Villa’s win over Arsenal yesterday was arguably the club’s best result and equally, best performance of the season. Not because Villa were the better team over the 90 minutes but because they were tactically astute and every player did their jobs. Setting up with one up front was always likely but the way the side came out of the traps was more like a three up front and was a system that Arsenal’s somewhat unfamiliar backline were taken aback by.
Villa got in Arsenal’s faces early on and deserved their lead went Bent scored his sublime opener but the key to the game was the 5 minutes after that. The away side would have been forgiven for sitting back and holding their lead for 5 minutes but did quite the opposite and pushed for a quick, all important second. Once that came the mission was to hold out until half time which they did, just about, with a touch of good fortune. In the second half the defence was superb as Villa allowed ‘same old Arsenal’ to pass the ball around but create limited guilt edged chances.

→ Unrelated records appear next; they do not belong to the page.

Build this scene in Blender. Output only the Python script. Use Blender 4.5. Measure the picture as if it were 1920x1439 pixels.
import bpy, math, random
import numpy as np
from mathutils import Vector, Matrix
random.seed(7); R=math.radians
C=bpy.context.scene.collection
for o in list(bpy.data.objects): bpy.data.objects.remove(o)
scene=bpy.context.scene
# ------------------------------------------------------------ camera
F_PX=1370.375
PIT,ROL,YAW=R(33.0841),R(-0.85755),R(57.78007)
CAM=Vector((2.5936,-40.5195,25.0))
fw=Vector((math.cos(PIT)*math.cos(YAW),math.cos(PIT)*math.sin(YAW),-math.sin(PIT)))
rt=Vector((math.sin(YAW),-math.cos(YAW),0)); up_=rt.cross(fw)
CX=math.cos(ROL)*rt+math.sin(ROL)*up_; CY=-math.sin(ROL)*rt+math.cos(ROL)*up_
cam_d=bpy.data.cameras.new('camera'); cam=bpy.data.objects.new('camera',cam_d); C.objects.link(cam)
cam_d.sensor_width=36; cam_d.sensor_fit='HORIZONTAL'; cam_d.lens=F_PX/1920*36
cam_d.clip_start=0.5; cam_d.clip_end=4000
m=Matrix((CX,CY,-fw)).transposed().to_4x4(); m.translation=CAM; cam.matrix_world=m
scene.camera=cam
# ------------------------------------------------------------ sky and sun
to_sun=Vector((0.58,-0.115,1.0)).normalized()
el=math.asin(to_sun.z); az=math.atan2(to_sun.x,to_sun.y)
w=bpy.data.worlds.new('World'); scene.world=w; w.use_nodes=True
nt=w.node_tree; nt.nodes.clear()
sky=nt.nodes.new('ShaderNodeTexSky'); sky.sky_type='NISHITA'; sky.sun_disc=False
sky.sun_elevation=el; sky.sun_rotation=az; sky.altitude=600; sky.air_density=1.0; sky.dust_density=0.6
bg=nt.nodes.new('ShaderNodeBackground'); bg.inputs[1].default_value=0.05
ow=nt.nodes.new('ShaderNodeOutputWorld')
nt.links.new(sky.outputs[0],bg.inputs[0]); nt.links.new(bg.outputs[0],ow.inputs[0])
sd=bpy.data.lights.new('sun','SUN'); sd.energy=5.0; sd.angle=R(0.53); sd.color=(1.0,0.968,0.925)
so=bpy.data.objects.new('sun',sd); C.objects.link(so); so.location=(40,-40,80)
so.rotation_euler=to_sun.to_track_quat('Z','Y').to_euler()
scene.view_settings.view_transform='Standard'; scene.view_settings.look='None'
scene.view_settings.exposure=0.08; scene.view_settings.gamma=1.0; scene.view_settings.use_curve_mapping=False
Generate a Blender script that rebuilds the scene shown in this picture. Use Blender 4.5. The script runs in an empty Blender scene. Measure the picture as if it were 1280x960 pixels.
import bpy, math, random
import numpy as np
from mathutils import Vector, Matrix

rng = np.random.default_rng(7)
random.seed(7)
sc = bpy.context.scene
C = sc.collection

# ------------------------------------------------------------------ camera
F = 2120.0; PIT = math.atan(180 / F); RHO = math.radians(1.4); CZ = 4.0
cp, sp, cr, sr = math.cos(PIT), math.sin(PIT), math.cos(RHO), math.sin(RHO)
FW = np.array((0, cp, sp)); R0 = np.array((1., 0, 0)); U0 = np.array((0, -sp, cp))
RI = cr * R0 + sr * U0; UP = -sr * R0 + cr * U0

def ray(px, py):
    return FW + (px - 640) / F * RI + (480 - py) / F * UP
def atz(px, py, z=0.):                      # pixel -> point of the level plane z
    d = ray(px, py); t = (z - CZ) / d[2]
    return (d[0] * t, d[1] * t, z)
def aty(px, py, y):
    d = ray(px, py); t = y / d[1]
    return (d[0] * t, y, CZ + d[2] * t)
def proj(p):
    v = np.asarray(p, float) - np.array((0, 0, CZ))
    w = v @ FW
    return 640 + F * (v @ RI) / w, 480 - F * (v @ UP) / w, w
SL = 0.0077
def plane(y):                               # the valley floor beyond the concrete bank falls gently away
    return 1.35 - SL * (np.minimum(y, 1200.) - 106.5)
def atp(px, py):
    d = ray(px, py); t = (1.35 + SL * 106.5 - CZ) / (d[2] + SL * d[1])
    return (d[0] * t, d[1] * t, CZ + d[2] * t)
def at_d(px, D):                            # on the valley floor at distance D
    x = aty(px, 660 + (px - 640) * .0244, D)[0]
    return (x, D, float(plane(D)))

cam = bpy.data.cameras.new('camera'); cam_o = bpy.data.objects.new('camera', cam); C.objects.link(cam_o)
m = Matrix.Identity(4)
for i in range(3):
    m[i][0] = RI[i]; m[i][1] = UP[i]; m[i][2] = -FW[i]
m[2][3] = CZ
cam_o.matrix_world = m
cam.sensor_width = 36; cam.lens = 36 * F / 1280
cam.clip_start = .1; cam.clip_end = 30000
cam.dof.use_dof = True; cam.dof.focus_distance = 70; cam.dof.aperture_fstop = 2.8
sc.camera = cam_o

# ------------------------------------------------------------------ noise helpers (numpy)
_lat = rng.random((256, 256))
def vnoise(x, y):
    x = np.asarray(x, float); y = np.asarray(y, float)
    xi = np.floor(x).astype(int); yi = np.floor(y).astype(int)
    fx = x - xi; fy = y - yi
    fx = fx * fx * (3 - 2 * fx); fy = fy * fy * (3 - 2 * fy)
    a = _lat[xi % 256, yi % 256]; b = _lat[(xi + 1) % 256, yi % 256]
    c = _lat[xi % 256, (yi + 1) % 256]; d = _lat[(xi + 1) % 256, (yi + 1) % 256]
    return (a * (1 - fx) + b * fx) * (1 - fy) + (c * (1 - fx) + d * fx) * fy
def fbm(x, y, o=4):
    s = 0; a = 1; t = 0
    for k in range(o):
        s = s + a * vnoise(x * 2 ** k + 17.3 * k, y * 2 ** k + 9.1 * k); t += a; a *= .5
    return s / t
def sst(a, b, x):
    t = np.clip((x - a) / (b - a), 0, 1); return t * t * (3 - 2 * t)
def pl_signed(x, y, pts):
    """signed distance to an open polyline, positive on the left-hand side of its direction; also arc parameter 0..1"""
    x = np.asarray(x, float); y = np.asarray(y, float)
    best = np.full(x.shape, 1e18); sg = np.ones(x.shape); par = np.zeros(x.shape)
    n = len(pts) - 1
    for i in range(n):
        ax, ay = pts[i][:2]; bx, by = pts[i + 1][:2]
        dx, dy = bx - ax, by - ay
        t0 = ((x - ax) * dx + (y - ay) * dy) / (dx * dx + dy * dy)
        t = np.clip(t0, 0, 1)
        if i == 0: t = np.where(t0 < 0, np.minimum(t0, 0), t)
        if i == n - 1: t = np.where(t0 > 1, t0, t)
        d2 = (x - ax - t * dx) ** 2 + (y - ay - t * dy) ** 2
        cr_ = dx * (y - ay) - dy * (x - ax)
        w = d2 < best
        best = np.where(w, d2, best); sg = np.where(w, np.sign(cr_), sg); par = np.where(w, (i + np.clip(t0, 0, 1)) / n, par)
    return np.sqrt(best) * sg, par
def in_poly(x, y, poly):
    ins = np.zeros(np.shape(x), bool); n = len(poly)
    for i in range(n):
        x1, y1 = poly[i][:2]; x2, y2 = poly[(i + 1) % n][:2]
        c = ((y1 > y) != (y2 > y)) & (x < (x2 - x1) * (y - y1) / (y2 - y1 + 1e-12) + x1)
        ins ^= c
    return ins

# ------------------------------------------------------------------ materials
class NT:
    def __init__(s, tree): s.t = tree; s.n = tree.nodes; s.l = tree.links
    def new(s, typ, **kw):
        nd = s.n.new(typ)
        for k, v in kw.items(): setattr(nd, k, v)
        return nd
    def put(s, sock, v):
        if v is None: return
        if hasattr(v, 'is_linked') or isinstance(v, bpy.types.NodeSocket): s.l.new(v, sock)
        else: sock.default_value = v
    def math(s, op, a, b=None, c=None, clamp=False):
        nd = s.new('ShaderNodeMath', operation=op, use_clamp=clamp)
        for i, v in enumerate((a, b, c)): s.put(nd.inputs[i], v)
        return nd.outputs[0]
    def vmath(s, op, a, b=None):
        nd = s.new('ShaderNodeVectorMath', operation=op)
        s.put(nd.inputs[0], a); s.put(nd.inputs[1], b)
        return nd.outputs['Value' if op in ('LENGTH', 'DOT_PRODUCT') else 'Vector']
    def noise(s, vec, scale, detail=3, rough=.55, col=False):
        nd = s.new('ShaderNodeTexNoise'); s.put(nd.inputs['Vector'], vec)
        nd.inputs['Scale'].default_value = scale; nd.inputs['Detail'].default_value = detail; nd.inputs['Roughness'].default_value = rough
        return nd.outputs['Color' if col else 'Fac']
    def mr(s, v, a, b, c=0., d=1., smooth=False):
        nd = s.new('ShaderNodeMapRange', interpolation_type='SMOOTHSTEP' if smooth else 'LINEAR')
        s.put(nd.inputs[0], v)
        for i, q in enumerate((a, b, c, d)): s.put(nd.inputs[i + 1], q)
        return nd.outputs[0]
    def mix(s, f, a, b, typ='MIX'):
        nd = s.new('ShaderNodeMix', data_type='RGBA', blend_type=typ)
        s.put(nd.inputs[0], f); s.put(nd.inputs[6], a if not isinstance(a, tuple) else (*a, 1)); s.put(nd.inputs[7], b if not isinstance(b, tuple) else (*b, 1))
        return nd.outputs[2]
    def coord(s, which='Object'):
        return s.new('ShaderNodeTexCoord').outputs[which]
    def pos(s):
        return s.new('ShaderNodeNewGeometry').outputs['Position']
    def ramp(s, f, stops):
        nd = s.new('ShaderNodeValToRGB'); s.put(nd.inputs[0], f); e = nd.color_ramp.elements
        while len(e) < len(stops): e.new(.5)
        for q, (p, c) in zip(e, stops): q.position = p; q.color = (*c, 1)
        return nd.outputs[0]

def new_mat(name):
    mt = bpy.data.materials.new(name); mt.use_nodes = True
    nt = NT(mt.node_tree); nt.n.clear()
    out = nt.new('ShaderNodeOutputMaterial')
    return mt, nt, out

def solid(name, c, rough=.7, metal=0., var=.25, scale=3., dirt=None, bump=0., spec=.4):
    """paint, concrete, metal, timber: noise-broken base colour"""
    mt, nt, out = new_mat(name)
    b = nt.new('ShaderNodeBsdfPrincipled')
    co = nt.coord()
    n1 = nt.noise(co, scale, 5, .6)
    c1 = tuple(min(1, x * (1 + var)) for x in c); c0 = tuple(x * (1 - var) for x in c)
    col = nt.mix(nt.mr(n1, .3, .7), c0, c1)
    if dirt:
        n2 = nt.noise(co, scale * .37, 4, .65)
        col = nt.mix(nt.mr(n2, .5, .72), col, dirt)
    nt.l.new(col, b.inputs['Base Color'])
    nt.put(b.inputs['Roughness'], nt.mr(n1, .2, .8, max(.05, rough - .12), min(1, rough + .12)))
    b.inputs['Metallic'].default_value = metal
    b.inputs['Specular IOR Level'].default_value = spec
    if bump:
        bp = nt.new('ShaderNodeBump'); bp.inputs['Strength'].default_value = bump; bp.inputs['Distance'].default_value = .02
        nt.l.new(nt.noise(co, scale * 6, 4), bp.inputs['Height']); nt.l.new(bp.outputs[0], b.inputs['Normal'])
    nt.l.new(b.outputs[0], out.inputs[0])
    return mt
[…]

The visitors got lucky when Arsenal had a goal disallowed and Friedel did his job between the sticks with a great save from Gibbs but other than that, despite the home side’s dominance, Villa looked relatively comfortable, blocking anything that came off an Arsenal player’s foot. To concede in the last minute to a scrappy goal was disappointing but McAllister’s side had closed the result by then and the performance only really added to the frustration in the lack of the effort in that game from the rest of the season. Remarkably Villa gave away 13 corners without conceding having been awful from set pieces all season.
Ashley Young was possibly the weakest player on the day, despite a quality assist, completing just 43% of his passes, despite not making a single cross in the game. Downing was more effective once again on the opposite flank, delivering 5 crosses, though no of those were connected with, and completing a much improved 78% of his passes. The winger also had the most touches of the ball for Villa with 69 and was dispossessed just twice. Nigel Reo-Coker was playing in a surprisingly advanced position and had 66 touches but was dispossessed more than any other player (4), though he did win back possession twice. The midfielder also made 2 blocks, 1 clearance, 3 interceptions and a team high of 7 successful tackles.